Les mots
«Aujourd’hui comme hier, un même ciel illumine le paysage où je m’invente. Peu importe où je regarde, sa lourdeur de plomb est trop intense pour être oubliée; dans son manteau gris se cache la tombe d’un homme. Dernière journée à Madrid. Mes sens s’étirent à force de respirer sous ce ciel visible dans des chambres mortes. Je me demande pourquoi hurle ce ciel qui se reflète dans mes rétines. Toujours. Sa voix grise voile mon regard, le déforme, m’éblouit. Je la voix dans d’autres yeux. Même mes amis n’échappent pas à l’influence de ce ciel qui envahit le paysage où je m’invente. Mes yeux sont les témoins muets de nos souffrances sous ce ciel.
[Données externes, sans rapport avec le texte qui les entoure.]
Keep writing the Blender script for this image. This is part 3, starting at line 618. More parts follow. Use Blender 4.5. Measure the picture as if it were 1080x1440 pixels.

Mes propres peurs me reviennent de cet horizon. La panique n’a aucun mal à prendre le dessus, où que ce soit. Je n’ai jamais trouvé le moyen de la contrôler, pas sous ce ciel qui exige un acte de foi dans ce que je vois. Je pense à voix haute. Voilà comment ma peur s’approprie son propre moment d’éternité.
Un jour, un homme qui lisait dans les lignes de ma main y a vu l’abysse de mes émotions. Il disait que je pourrais être heureux. Je me demande comment ce serait possible alors que je suis éternellement insatisfait. De plus, il prétendait pouvoir me guérir… de quoi?… De l’espoir qui me fait défaut? Pas de guérison possible sous ce ciel. Blasphèmes de regret. Voix de l’absence. Mon propre visage. Symptômes de démence. Aujourd’hui comme hier, la mort écrit mon nom dans ce même ciel qui surplombe ce paysage où je m’invente.»
Alberto García-Alix
Alberto García-Alix admet vivre dans un chaos constant. Il conçoit la création comme des montagnes russes. Tout comme ses idées apparaissent soudain pour inonder son cerveau, il en va de même de ses souvenirs, comme s’ils entraient sans frapper et envahissaient son espace. Alberto, une âme de voyageur au long cours, navigue à la barre d’un bateau lancé sur le vaste fleuve de ses souvenirs, les laissant alors emporter par le courant qui les mènera vers la mer et au-delà, jusqu’à l’inatteignable horizon. Les paysages d’Alberto sont autant de témoins d’un infini, un endroit où se perdre et, dans le même temps, le lieu où évoquer un passé qui ne cesse de grandir, comme une balle poussée par un scarabée. Tel Sisyphe, García-Alix traîne sa propre balle tout au long de sa vie, vers une fin qui redevient le présent. Encore et toujours.
Alberto évolue dans un espace-temps instable ou, comme il le qualifierait lui-même, mystérieux. La photographie constitue pour sa part une tentative – évidemment vouée à l’échec – de dompter le temps. García-Alix transforme cette frustration en véritable obsession; submergé par ce mystère, il fait face à ses propres peurs. Des peurs mises à nu dans ses paysages.
Un jour que je l’accompagnais par les rues de Buenos Aires, Alberto ne cessait de regarder le ciel constellé de sommets d’immeubles inaccessibles, comme autant de moulins à vent qu’il aurait à combattre. Alors que je lui demandais ce qui lui faisait choisir tel immeuble plutôt que tel autre, il me répondit: «Je regarde dans le viseur et quand ce que je vois m’effraie, je déclenche.» Pour Alberto, cette peur provoque l’indispensable tension, comme l’arc que l’on bande avant d’envoyer la flèche au cœur de la cible. Il cherche la même tension lorsqu’il réalise un portrait. Il tend la corde jusqu’au point de rupture, puis il tire. Parfois, la corde se rompt et tout est à recommencer. Bander l’arc, tel un Ulysse contemporain.
Cette exposition constitue une partie de l’Odyssée d’Alberto. Elle recrée une épopée personnelle : un univers mythologique infesté de personnages intrigants et de lieux qui semblent lointains. On pense alors à ces voyages et à ces épreuves qu’il faudra passer avant d’atteindre la destination finale. Ici encore, comme un marin cherchant le port, Alberto navigue sur des eaux agitées et sur les vagues de la mémoire, tentant vainement de se maintenir sur les crêtes qui lui permettraient d’apercevoir la terre qu’il n’atteindra jamais. Rien que des vagues, aussi loin qu’il puisse voir. En photographe, il a accepté son destin: scruter l’horizon, à jamais.